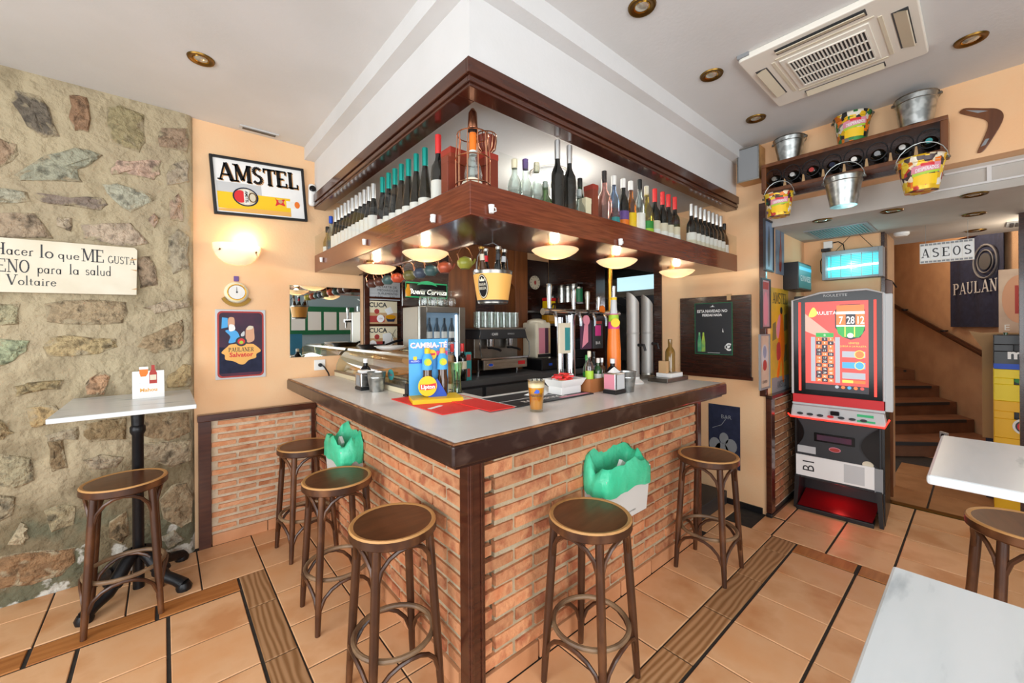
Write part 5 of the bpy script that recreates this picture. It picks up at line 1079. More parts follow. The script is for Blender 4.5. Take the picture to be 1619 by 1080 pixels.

......

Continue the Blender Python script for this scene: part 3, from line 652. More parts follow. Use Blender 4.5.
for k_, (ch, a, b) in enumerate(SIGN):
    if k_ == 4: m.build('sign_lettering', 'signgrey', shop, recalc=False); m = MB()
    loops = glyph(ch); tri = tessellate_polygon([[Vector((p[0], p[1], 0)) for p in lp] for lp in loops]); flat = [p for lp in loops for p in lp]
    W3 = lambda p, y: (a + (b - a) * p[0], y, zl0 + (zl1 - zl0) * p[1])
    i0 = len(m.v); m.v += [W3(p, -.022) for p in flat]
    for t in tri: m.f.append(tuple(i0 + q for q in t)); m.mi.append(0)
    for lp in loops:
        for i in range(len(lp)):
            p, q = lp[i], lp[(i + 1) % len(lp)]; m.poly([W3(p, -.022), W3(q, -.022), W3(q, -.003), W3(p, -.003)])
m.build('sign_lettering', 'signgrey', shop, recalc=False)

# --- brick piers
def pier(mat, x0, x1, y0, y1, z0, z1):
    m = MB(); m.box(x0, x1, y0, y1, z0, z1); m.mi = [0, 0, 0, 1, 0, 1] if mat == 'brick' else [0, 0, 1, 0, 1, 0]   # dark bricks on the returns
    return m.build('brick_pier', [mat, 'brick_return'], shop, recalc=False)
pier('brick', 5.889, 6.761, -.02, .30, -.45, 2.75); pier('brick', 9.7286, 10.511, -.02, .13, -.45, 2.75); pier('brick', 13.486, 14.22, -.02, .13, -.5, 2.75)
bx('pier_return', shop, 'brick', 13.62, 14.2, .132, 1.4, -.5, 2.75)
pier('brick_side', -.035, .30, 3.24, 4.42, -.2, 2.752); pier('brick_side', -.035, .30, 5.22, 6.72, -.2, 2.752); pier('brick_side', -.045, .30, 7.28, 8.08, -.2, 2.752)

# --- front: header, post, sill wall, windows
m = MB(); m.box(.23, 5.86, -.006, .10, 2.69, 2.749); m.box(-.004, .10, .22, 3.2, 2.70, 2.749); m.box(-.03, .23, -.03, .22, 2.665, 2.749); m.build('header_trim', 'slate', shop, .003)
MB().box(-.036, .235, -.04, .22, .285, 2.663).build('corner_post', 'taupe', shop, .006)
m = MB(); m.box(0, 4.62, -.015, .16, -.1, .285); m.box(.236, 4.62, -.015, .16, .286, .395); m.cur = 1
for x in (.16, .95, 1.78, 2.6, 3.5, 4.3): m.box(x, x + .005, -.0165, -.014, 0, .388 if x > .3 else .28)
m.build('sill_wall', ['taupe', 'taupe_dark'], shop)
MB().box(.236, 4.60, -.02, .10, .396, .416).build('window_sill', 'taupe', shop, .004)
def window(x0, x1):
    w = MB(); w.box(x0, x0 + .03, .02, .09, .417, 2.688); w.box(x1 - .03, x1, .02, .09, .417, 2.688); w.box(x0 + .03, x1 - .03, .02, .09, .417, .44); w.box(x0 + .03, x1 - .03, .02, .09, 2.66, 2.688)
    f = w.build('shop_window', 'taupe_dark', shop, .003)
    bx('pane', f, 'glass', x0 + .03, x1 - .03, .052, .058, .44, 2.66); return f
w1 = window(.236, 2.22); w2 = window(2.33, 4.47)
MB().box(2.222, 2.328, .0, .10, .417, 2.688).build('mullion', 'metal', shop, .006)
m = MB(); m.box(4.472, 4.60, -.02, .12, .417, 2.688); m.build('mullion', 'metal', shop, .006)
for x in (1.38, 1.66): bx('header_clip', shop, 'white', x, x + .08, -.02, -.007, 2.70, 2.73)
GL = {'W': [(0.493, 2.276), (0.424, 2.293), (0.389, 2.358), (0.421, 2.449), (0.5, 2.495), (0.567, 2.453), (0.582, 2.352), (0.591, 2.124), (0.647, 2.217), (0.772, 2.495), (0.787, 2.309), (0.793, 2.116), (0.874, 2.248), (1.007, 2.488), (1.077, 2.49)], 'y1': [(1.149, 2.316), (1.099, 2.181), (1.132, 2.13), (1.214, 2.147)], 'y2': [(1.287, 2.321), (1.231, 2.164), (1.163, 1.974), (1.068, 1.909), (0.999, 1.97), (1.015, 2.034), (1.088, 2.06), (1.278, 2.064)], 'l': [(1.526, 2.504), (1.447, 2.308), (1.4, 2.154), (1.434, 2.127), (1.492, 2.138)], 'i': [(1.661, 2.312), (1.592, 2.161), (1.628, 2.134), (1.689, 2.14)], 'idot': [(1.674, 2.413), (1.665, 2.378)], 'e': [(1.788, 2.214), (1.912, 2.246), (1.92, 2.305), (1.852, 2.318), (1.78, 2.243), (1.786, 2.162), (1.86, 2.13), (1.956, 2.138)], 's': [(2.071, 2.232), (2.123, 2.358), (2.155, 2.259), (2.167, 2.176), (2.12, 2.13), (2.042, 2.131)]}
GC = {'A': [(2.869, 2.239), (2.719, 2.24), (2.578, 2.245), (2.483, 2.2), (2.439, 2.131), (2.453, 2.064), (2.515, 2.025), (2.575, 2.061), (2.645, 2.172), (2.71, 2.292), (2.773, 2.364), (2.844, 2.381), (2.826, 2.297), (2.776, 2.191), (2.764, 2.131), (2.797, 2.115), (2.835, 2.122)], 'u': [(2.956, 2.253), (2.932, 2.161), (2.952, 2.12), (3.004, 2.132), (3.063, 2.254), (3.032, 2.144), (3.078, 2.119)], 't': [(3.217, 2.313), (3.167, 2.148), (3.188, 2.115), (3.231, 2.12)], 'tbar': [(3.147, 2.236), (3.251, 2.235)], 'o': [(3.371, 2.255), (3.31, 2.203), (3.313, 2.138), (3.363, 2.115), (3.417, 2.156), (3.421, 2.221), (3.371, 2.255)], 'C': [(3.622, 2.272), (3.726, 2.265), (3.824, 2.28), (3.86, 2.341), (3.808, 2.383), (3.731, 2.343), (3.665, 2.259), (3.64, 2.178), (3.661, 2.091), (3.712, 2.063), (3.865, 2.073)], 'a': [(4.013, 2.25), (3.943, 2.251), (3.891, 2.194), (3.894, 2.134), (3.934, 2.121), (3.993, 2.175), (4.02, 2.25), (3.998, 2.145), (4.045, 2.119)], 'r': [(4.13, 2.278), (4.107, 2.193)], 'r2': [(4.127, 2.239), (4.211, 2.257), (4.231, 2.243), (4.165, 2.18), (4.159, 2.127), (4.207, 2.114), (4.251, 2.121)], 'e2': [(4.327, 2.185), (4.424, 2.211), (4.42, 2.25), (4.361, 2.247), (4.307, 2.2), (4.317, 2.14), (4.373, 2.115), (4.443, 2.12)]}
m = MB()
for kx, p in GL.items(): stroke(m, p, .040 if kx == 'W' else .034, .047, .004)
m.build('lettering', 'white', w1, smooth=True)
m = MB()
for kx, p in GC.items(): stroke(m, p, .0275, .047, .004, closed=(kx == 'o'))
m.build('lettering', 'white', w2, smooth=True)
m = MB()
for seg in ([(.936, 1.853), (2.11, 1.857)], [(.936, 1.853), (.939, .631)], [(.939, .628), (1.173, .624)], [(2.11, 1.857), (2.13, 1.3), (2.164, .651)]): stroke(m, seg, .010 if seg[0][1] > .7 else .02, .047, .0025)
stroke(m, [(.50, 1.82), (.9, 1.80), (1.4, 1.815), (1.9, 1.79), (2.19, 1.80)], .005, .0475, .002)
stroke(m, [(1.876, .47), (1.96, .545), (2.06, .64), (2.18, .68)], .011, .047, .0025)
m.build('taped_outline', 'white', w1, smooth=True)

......

Pull out all lines in the data above that include "parts".

**Finished exercise:**
Write part 5 of the bpy script that recreates this picture. It picks up at line 1079. More parts follow. The script is for Blender 4.5. Take the picture to be 1619 by 1080 pixels.
Continue the Blender Python script for this scene: part 3, from line 652. More parts follow. Use Blender 4.5.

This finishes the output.